All the bands we loved and pogo'd to and spat at at innumerable gigs in those first two or three years of punk were either English, Irish or Scottish (our discovery of American punks such as The Ramones and Blondie came a couple of years later) - and for us, the clothes were almost as important as the music - and the attitude was equally important.

It was the classic teenage rebellion "fuck you if you're over 25" thing - but in addition (and this was something we'd certainly never come across in popular music before) - it was the DIY ethic. The idea that any one of us could pick up a guitar and form a punk band and that it would be good, and joyous, and wonderful, and angry, and rebellious, and political if we wanted it to be - this was an entirely new concept, and one which we all embraced with great enthusiasm.

I think Malcolm had a lot to do with fostering and developing this ethic, whether he did it deliberately or not.

He lit a fire in those of us at the perfect age to appreciate and adopt all the aspects of punk culture - and what a blaze it was! I'm so incredibly grateful to have had punk as my seminal musical influence.

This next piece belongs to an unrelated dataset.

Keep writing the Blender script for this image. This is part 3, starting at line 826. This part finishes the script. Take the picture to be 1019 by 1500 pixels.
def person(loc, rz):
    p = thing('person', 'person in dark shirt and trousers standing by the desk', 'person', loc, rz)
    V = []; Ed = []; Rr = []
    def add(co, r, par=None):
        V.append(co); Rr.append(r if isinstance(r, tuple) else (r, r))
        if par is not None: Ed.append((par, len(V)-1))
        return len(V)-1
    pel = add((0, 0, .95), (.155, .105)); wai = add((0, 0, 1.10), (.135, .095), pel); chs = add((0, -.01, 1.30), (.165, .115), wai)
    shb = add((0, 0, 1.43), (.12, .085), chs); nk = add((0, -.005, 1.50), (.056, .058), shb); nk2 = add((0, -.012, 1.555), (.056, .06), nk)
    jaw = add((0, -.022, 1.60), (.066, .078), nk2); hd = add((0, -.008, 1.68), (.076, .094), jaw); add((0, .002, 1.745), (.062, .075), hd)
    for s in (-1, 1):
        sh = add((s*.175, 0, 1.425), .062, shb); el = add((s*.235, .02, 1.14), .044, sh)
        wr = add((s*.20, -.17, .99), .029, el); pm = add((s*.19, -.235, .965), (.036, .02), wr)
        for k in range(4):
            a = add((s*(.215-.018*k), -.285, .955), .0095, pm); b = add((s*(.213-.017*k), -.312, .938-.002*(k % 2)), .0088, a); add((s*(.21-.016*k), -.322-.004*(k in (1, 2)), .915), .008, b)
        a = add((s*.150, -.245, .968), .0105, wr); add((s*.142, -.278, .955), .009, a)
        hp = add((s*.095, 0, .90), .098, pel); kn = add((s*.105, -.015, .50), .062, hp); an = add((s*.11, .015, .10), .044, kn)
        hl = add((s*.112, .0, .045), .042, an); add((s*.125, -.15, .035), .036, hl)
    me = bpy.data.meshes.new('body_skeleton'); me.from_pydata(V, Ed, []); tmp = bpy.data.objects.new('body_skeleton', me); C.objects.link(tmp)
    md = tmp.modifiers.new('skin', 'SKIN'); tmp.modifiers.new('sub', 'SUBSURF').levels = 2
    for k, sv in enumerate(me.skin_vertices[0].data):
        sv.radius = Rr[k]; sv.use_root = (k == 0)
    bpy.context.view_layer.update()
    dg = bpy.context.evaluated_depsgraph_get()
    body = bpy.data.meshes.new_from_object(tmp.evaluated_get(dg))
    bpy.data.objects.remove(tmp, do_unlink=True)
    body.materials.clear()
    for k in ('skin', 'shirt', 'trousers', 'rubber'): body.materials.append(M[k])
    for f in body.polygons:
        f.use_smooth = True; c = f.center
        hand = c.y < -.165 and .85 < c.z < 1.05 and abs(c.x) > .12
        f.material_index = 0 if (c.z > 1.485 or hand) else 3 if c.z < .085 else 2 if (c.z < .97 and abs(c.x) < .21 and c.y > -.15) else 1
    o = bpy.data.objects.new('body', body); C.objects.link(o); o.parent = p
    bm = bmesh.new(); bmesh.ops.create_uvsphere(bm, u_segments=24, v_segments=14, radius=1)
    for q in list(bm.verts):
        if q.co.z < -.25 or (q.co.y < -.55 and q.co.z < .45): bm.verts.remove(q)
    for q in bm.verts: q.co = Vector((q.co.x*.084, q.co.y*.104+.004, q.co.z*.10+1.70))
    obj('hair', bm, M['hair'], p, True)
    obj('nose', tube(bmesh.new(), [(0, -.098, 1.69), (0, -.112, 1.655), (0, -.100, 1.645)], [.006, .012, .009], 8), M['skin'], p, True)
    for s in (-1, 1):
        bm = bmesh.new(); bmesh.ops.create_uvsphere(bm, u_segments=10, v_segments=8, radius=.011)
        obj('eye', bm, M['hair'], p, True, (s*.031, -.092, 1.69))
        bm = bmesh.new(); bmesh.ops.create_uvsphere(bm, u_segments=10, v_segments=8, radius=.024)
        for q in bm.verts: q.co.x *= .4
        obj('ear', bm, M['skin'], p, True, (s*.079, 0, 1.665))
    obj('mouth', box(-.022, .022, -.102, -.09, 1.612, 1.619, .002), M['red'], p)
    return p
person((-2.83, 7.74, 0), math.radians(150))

It was a wonderful time to be growing up, and a wonderful soundtrack to my teenage and University years.

I can see shadows of that same DIY ethic coming through at many other times of my life - like travelling to the far side of the world straight after University when no-one we had ever met had even considered doing such a thing; eventually coming to live in NZ even though I didn't know a soul when I arrived; forming a world music band in Welli in the 90s; organising dance parties and eventually getting involved in The Gathering; making our own documentary about TheG; even the freelance and contract web design/dev work I do these days - it's all about making things happen yourself and not relying on anyone else to do it for you.

I learned when I first went travelling that "you can make anything happen if you want it badly enough" - and although I thought I'd figured that one out for myself, in retrospect I think it was a concept that was already sitting in my brain, planted there by all the punk bands I ever saw, and ever loved.

Malcolm McLaren introduced me to the very first of those punk bands, and for that I am extremely grateful.